__Objective__
Gather each line of the records where "that" appears.

□ □ □ □

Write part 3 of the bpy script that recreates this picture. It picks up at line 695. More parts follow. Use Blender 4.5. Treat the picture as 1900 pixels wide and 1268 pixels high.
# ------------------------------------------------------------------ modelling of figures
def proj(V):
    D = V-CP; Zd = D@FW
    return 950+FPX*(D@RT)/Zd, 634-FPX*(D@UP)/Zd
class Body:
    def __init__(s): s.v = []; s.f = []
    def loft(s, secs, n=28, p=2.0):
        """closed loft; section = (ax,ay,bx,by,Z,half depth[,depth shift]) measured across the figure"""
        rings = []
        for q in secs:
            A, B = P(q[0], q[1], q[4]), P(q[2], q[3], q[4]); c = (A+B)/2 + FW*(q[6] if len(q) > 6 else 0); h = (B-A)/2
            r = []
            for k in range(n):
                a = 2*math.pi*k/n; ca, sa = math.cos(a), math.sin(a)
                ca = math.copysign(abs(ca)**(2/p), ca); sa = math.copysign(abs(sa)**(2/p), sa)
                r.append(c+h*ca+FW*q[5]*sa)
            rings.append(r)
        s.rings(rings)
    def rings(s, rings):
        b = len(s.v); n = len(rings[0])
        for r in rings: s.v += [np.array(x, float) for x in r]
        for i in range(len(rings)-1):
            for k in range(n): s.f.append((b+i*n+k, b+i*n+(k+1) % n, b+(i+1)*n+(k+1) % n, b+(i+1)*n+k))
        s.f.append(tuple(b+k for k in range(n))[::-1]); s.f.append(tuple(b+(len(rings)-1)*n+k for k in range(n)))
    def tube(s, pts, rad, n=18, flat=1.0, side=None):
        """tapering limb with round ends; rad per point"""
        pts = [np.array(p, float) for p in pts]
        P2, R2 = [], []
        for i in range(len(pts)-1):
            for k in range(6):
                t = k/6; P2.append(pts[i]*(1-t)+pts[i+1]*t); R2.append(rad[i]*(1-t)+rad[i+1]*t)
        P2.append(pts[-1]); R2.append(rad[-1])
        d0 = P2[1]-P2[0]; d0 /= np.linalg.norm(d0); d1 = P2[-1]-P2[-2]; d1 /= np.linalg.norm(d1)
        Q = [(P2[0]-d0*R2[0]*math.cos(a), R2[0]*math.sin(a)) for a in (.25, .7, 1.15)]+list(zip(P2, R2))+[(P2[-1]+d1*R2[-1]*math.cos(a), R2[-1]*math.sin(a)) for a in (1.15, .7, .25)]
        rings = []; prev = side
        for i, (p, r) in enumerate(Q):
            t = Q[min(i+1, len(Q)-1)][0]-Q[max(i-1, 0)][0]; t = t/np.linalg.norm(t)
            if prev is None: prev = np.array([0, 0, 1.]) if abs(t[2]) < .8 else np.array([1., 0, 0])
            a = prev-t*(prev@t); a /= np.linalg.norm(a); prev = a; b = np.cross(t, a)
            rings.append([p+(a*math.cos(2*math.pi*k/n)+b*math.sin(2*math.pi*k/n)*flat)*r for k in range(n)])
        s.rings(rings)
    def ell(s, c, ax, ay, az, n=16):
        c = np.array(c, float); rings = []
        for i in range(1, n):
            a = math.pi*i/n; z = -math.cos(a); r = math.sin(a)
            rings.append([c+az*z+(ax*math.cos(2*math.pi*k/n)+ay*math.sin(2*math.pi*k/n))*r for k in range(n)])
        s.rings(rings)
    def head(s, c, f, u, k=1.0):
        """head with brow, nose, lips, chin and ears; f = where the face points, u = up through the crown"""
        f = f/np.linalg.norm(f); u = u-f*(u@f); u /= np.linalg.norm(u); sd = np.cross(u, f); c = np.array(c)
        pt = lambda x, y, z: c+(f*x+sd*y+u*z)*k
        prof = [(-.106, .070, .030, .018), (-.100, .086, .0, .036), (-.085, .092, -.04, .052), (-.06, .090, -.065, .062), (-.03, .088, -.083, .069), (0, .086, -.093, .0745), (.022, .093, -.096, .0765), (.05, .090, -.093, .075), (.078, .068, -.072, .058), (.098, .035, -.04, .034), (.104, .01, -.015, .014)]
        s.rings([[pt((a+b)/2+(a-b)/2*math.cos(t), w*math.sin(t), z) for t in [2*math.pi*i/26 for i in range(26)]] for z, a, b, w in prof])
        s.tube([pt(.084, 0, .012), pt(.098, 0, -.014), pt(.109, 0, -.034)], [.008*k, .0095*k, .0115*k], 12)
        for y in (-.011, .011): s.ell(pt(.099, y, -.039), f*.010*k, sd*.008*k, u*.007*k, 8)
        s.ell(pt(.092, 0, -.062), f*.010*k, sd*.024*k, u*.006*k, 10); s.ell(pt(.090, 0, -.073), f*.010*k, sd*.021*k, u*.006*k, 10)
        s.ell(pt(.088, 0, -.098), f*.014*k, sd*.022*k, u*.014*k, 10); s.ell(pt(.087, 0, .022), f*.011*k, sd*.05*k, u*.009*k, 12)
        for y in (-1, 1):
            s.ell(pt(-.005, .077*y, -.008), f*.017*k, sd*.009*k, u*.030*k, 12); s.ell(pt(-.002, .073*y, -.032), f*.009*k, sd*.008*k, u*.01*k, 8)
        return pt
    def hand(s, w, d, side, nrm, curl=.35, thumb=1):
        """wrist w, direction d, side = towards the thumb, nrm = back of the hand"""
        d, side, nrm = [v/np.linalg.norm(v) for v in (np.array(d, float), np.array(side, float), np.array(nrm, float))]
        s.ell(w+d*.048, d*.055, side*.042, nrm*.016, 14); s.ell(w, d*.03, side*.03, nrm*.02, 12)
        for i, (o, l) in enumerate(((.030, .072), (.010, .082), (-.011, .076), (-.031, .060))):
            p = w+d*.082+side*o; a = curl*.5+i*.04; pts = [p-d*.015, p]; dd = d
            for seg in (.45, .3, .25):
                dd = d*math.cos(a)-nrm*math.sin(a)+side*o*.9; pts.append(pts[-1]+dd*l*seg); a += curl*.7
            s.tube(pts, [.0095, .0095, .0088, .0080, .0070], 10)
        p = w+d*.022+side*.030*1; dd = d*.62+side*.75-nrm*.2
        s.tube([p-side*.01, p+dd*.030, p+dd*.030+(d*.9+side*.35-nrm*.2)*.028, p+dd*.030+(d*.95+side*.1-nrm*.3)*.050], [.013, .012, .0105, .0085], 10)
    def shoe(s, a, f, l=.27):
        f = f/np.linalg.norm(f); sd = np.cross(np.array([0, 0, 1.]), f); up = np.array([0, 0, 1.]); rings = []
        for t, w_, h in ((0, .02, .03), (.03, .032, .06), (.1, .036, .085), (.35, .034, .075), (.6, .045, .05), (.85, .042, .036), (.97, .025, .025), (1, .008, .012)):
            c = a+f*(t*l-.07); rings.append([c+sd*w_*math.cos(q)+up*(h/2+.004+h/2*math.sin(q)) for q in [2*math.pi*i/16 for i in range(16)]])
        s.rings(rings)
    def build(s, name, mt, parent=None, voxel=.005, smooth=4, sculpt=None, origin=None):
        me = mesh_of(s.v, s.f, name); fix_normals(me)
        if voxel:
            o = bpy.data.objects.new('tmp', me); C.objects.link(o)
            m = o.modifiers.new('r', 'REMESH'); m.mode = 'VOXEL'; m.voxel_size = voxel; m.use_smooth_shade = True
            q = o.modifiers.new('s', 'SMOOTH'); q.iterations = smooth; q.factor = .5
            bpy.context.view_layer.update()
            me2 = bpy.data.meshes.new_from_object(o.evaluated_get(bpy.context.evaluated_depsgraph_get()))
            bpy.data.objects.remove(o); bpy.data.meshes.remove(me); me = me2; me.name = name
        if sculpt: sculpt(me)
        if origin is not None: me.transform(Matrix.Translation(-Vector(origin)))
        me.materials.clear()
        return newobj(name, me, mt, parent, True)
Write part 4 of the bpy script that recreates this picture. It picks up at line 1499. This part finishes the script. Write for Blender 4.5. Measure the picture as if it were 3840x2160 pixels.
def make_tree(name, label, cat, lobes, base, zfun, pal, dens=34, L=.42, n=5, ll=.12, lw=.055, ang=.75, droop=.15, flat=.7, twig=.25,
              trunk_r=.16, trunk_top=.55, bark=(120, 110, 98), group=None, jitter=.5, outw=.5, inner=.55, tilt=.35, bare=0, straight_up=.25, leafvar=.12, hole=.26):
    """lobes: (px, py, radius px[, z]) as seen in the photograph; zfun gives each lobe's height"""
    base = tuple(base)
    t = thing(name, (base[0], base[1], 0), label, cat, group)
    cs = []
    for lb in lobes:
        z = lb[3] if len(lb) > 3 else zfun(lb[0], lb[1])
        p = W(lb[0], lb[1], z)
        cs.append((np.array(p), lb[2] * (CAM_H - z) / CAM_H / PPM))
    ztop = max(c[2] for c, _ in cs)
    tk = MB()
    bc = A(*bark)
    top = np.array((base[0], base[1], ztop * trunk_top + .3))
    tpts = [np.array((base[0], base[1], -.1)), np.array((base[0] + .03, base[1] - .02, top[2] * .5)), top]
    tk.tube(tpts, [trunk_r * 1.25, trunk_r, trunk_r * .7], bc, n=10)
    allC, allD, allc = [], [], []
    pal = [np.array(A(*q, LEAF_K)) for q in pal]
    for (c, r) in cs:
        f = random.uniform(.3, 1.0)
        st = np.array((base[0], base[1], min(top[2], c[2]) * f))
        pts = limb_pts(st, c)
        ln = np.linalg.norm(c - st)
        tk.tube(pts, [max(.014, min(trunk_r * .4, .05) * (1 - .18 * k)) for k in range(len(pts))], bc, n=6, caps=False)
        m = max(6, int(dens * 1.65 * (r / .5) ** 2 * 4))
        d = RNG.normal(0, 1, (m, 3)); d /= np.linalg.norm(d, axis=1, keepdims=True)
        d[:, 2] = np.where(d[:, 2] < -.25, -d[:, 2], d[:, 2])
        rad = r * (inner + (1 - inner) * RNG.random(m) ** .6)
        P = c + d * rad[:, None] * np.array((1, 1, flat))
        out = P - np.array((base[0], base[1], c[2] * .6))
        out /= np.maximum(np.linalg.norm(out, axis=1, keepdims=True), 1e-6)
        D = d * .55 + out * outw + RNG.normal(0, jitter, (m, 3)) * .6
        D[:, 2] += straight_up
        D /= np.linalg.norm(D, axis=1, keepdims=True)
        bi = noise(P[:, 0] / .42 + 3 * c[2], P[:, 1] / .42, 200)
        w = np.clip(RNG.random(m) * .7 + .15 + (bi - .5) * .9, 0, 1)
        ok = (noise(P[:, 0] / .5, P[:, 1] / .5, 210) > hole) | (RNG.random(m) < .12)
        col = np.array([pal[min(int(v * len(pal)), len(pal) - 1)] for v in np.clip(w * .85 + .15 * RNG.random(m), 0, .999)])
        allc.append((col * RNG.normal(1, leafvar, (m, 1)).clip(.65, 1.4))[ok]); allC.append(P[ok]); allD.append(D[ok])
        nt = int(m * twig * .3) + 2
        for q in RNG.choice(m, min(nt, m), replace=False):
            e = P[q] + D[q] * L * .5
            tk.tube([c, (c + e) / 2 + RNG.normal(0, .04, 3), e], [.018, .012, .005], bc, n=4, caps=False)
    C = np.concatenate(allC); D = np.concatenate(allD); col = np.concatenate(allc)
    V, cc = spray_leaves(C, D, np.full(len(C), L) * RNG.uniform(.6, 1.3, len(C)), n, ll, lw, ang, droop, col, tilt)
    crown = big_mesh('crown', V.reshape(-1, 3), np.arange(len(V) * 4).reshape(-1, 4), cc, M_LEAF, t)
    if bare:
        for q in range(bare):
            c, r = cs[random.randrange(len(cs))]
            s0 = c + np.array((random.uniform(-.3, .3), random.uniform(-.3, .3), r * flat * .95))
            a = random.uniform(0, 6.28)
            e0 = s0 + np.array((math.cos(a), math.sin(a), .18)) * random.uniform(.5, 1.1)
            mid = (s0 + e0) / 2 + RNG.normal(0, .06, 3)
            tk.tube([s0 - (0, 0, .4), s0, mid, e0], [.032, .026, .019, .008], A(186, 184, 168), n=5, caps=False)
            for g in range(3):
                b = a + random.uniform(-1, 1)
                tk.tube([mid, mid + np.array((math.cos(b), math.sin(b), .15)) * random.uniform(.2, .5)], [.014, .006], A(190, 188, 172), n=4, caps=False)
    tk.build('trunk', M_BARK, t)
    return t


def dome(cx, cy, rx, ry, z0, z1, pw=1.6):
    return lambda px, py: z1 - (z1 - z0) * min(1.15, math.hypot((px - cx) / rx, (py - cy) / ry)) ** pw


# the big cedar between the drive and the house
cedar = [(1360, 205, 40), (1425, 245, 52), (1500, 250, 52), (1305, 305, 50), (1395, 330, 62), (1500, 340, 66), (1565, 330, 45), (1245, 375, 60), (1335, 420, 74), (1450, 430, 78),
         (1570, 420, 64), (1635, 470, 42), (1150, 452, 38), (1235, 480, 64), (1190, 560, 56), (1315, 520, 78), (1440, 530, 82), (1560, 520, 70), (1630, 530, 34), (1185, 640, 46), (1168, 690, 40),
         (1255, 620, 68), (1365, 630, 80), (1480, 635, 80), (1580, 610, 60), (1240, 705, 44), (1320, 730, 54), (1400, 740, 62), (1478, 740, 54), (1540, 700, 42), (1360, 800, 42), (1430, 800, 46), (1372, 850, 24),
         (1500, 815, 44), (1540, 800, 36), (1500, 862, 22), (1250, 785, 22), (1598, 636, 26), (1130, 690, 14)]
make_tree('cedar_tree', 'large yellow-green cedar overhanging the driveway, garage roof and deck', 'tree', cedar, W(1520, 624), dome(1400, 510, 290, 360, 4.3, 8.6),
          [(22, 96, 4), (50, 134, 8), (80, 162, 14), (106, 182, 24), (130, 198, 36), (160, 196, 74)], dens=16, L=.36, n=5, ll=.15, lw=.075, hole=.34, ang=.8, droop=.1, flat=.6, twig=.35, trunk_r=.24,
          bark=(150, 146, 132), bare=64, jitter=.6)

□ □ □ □

__Written answer__
Write part 3 of the bpy script that recreates this picture. It picks up at line 695. More parts follow. Use Blender 4.5. Treat the picture as 1900 pixels wide and 1268 pixels high.
Write part 4 of the bpy script that recreates this picture. It picks up at line 1499. This part finishes the script. Write for Blender 4.5. Measure the picture as if it were 3840x2160 pixels.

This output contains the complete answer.